▶ [TASK REQUIREMENTS] Below are the records; locate each line with the word "this" and copy it.

** BEGIN EXTRACTED MATERIAL **

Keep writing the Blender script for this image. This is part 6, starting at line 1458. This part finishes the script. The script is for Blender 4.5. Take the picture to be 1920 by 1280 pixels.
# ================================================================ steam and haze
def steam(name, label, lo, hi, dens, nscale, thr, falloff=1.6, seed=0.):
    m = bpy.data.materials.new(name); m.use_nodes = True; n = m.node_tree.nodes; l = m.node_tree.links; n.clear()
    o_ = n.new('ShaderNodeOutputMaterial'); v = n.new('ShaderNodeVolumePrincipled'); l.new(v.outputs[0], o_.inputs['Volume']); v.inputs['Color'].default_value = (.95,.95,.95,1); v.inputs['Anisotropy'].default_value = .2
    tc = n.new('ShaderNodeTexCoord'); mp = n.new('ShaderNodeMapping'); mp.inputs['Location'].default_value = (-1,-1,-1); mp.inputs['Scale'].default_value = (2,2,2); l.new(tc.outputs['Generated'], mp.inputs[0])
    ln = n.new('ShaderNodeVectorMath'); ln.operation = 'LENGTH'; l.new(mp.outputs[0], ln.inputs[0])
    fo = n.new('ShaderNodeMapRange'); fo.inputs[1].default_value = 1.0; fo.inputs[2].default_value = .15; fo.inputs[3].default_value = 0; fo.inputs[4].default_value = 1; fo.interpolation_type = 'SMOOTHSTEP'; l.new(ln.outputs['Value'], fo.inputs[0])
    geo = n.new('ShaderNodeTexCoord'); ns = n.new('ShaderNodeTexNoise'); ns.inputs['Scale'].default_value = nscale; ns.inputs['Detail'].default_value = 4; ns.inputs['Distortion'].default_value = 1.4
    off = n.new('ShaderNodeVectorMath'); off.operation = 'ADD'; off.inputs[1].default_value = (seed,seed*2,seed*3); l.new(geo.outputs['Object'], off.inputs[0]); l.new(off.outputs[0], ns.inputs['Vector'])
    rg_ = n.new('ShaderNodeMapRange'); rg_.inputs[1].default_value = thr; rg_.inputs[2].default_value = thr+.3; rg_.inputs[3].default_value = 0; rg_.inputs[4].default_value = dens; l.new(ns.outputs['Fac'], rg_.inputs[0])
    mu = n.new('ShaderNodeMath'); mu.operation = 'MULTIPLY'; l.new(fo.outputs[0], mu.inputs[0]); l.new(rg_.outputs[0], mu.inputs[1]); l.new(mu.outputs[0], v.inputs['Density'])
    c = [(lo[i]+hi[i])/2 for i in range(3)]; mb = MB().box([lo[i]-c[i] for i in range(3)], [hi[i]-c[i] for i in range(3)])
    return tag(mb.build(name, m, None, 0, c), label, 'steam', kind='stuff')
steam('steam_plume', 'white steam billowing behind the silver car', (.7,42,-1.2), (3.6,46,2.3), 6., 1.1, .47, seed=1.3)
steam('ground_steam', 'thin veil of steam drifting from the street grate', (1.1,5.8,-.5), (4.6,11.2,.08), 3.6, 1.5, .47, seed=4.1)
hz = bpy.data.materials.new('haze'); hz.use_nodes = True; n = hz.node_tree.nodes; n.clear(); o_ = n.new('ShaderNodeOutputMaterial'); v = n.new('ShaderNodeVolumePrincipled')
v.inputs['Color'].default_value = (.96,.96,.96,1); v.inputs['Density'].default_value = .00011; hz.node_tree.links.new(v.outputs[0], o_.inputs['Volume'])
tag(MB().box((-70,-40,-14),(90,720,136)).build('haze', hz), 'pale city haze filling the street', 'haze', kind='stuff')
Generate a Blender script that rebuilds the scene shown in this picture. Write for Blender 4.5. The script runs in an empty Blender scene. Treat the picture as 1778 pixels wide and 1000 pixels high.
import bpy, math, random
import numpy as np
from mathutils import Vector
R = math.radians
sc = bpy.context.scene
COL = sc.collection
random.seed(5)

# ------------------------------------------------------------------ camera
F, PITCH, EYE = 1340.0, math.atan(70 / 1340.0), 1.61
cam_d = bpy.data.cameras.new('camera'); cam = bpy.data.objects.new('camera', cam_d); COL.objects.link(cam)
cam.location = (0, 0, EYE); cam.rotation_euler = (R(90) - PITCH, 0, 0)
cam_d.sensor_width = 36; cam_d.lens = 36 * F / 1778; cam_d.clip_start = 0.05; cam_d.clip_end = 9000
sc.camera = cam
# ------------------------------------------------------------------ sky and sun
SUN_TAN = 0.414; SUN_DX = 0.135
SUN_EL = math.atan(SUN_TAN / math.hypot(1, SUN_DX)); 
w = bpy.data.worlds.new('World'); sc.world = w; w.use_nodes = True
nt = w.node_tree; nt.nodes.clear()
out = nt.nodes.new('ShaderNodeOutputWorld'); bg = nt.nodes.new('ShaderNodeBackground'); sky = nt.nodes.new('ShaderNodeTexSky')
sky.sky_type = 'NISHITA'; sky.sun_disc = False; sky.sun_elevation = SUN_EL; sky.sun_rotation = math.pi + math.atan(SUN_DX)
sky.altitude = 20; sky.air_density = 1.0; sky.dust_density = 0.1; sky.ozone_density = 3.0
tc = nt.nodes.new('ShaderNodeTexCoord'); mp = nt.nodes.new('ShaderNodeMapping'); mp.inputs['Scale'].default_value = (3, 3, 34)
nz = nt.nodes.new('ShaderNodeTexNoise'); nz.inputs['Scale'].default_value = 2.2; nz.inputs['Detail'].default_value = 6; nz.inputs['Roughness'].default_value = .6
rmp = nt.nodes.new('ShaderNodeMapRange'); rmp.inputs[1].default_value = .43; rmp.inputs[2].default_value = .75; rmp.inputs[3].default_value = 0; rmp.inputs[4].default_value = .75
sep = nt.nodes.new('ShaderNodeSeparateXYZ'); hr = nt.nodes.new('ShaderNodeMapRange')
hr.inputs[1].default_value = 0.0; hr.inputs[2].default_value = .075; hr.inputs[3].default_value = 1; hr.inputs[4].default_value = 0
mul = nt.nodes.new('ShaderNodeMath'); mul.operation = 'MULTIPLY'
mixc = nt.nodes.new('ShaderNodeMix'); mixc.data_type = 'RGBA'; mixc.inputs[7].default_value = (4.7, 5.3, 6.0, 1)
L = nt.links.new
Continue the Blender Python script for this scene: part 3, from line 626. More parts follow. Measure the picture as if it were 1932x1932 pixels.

** END EXTRACTED MATERIAL **

▶ [TASK SOLUTION]
Keep writing the Blender script for this image. This is part 6, starting at line 1458. This part finishes the script. The script is for Blender 4.5. Take the picture to be 1920 by 1280 pixels.
Generate a Blender script that rebuilds the scene shown in this picture. Write for Blender 4.5. The script runs in an empty Blender scene. Treat the picture as 1778 pixels wide and 1000 pixels high.
Continue the Blender Python script for this scene: part 3, from line 626. More parts follow. Measure the picture as if it were 1932x1932 pixels.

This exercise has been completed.